Casement brought Christensen with him when he returned to Europe and used him on a number of occasions to liaise with officers of the British secret service in various European capitals. One of them, the immensely tall and splendidly named Mansfeldt de Cardonnel Findlay, in a secret meeting at the British legation in Christiania (Oslo), offered Christensen, according to him, £5,000—nearly £500,000 in today’s money—to get rid of his employer by “knock[ing] him on the head.” The details of Christensen’s machinations in relation to Casement are murky and hard to verify. What is certain, however, is that in the run-up to Casement’s trial, “word came from the British embassy in Washington that Adler Christensen had agreed to testify” against his benefactor and sometime lover. In a last letter to his Bannister cousins, Casement spoke of various friends and relatives and made certain last requests; Christensen’s name he did not mention.

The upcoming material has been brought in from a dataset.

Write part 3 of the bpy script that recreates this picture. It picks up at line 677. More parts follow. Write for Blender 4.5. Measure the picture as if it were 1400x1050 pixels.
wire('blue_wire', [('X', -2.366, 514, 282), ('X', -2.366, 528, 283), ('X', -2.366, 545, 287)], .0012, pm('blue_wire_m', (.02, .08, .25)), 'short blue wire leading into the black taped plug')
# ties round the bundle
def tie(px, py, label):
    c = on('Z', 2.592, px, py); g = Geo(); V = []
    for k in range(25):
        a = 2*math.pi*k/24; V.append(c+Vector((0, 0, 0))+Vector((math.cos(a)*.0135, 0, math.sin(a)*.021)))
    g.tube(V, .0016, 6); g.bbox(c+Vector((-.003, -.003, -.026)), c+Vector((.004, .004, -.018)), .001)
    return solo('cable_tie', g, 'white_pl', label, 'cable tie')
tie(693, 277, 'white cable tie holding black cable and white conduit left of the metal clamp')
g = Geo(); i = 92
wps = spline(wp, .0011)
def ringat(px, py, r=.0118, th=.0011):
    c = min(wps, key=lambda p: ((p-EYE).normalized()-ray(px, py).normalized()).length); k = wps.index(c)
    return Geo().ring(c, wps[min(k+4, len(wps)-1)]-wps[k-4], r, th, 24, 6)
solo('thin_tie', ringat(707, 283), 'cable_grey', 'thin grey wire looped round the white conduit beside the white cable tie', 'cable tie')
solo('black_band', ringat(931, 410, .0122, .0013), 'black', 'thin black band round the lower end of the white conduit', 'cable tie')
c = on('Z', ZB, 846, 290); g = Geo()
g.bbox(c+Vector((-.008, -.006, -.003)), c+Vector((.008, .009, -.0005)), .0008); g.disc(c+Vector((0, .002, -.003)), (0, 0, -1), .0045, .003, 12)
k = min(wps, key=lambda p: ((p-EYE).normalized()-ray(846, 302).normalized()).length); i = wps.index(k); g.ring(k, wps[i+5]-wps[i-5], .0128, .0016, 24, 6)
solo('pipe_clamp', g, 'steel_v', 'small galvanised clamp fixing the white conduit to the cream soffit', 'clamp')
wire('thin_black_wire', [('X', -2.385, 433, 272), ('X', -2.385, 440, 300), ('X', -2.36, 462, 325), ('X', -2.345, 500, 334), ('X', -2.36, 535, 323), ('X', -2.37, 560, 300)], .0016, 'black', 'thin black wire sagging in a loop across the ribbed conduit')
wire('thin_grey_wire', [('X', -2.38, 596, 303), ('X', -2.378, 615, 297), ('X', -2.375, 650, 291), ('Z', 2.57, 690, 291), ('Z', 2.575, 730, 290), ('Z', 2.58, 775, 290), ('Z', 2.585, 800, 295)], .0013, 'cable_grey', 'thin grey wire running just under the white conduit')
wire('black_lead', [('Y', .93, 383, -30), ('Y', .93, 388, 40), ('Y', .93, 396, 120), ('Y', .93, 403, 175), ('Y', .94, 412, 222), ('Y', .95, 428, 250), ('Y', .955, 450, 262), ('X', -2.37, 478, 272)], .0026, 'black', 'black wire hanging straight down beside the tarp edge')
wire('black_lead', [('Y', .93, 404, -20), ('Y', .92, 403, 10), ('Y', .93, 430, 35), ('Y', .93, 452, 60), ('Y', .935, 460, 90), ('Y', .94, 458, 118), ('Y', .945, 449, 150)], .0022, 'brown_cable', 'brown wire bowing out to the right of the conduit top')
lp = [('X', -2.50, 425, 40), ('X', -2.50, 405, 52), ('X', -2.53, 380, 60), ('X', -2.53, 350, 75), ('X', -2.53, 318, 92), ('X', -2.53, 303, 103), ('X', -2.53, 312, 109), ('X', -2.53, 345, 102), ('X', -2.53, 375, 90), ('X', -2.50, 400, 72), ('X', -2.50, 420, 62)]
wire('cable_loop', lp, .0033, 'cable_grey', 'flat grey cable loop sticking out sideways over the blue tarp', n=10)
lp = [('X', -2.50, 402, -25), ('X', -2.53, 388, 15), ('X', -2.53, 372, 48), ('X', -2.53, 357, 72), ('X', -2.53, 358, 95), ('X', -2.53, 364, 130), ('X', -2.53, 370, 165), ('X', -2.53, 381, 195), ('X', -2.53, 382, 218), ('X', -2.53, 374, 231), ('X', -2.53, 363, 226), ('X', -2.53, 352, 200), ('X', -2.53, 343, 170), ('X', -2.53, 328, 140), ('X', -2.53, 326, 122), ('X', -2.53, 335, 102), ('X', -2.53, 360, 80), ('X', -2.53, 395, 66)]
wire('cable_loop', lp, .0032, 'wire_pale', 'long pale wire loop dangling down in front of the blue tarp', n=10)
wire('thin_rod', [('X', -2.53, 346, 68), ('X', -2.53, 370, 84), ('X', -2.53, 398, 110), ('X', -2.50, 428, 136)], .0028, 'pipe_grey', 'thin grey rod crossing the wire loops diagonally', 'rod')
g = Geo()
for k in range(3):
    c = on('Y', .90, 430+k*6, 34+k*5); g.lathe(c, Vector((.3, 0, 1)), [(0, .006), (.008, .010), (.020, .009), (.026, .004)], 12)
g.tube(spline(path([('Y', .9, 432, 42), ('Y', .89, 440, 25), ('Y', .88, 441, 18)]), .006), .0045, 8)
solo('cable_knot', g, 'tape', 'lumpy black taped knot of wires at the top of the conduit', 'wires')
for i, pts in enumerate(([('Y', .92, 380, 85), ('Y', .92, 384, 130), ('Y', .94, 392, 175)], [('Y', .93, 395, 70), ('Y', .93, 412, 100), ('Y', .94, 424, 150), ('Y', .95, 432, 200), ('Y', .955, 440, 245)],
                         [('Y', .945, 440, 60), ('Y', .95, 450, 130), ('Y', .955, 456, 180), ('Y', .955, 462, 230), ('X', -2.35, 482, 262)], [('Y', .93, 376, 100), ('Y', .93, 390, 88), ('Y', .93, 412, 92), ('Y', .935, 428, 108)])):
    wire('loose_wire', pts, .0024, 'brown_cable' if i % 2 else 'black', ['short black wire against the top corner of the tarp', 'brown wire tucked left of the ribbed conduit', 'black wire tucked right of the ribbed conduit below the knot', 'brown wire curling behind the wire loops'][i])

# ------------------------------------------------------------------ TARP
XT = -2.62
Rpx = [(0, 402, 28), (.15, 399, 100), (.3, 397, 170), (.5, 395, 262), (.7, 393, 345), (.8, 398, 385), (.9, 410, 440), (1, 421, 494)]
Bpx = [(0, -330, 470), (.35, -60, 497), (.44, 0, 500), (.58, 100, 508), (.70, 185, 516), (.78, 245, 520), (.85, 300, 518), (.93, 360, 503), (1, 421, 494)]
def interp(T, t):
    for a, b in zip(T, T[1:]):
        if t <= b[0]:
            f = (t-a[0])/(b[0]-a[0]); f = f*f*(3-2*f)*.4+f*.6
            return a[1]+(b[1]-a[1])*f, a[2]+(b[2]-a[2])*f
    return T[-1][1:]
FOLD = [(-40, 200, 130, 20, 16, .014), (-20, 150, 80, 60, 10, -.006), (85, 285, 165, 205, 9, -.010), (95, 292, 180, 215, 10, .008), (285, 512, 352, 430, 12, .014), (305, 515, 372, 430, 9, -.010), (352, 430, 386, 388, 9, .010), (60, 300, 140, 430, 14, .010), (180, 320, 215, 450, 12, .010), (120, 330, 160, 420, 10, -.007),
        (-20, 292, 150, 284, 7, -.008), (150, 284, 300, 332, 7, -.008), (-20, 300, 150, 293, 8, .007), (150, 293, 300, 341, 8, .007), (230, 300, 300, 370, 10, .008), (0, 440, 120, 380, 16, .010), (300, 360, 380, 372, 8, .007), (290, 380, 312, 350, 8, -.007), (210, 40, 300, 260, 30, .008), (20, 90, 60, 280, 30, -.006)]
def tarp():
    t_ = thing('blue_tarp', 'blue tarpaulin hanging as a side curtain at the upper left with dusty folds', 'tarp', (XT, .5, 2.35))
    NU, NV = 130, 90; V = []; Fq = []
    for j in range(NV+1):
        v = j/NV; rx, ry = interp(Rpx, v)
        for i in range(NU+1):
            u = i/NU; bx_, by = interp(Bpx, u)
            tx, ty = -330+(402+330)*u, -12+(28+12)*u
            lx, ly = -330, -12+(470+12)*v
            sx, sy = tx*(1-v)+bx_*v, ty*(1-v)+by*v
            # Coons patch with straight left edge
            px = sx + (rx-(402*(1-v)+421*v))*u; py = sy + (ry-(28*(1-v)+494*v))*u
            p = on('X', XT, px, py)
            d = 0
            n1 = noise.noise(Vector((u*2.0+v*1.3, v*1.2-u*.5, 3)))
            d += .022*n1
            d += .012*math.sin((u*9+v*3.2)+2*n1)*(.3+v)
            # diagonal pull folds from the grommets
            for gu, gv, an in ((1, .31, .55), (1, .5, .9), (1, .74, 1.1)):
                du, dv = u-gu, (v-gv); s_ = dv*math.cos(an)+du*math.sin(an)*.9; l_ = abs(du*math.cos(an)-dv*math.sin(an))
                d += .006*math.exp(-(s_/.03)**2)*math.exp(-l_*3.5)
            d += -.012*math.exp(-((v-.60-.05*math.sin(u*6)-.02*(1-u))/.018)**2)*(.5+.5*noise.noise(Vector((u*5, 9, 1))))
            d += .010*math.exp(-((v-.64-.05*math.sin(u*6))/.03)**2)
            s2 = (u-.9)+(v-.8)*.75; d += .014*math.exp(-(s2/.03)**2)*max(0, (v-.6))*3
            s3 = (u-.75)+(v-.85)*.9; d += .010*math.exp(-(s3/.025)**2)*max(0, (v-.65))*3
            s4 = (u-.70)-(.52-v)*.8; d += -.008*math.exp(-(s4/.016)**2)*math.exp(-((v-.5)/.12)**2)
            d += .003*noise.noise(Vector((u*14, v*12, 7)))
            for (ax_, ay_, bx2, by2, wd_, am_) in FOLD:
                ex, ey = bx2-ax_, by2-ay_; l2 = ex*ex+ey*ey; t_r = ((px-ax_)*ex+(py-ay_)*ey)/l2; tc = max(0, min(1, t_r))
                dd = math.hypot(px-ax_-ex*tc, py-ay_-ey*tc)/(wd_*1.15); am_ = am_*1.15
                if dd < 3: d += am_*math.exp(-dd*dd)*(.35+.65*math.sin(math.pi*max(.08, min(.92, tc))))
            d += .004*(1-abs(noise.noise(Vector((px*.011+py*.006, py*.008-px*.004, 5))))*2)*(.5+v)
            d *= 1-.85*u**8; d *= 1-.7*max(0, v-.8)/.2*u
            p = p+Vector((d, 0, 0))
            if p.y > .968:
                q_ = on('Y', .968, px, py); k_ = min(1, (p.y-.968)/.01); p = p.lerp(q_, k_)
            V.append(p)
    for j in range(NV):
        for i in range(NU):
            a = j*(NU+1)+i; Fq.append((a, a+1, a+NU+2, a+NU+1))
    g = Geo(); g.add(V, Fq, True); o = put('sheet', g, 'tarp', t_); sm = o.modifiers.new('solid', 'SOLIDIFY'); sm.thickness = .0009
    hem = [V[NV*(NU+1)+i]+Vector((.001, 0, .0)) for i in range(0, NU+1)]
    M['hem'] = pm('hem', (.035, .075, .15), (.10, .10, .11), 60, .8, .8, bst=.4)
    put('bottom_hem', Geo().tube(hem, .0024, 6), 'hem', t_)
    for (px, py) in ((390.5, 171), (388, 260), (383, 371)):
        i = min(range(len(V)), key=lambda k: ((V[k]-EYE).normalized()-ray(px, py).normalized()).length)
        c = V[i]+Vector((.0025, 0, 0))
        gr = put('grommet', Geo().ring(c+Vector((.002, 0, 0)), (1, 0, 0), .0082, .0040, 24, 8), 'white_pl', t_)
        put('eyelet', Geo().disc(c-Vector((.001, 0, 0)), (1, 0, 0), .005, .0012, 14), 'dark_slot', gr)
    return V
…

From the condemned cell he also composed a valediction to “friends and well-wishers,” in which he wrote:
My last message to everyone is “Sursum corda” [Lift your hearts], and for the rest, my good will to those who have taken my life, equally to all those who tried to save it. All are my brothers now.
John Ellis, the executioner, paid him a final tribute, saying he was “the bravest man it ever fell to my unhappy lot to execute.” After the deed was done, Philipps writes, “Roger Casement’s body was wrapped in a shroud and buried in quicklime in the yard of Pentonville, a resting place he shared with Dr Crippen, among other murderers,” where it lay until 1965, when it was exhumed and transferred to Ireland, to coincide with the anniversary the following year of the Easter Rising.
Yet what is left? A headstone, a name, a handful of dust. Among the figures of 1916 he remains the most enigmatic, the most elusive. This may be due in part to the question of his sexuality—patriots prefer their heroes straight—and to the fact that he sought to prevent or at least postpone Our Glorious Revolution. Or perhaps it was more a matter of personality. In Casement, somehow the private man resisted assumption into public figure. If that is the case, all hail the unknown warrior.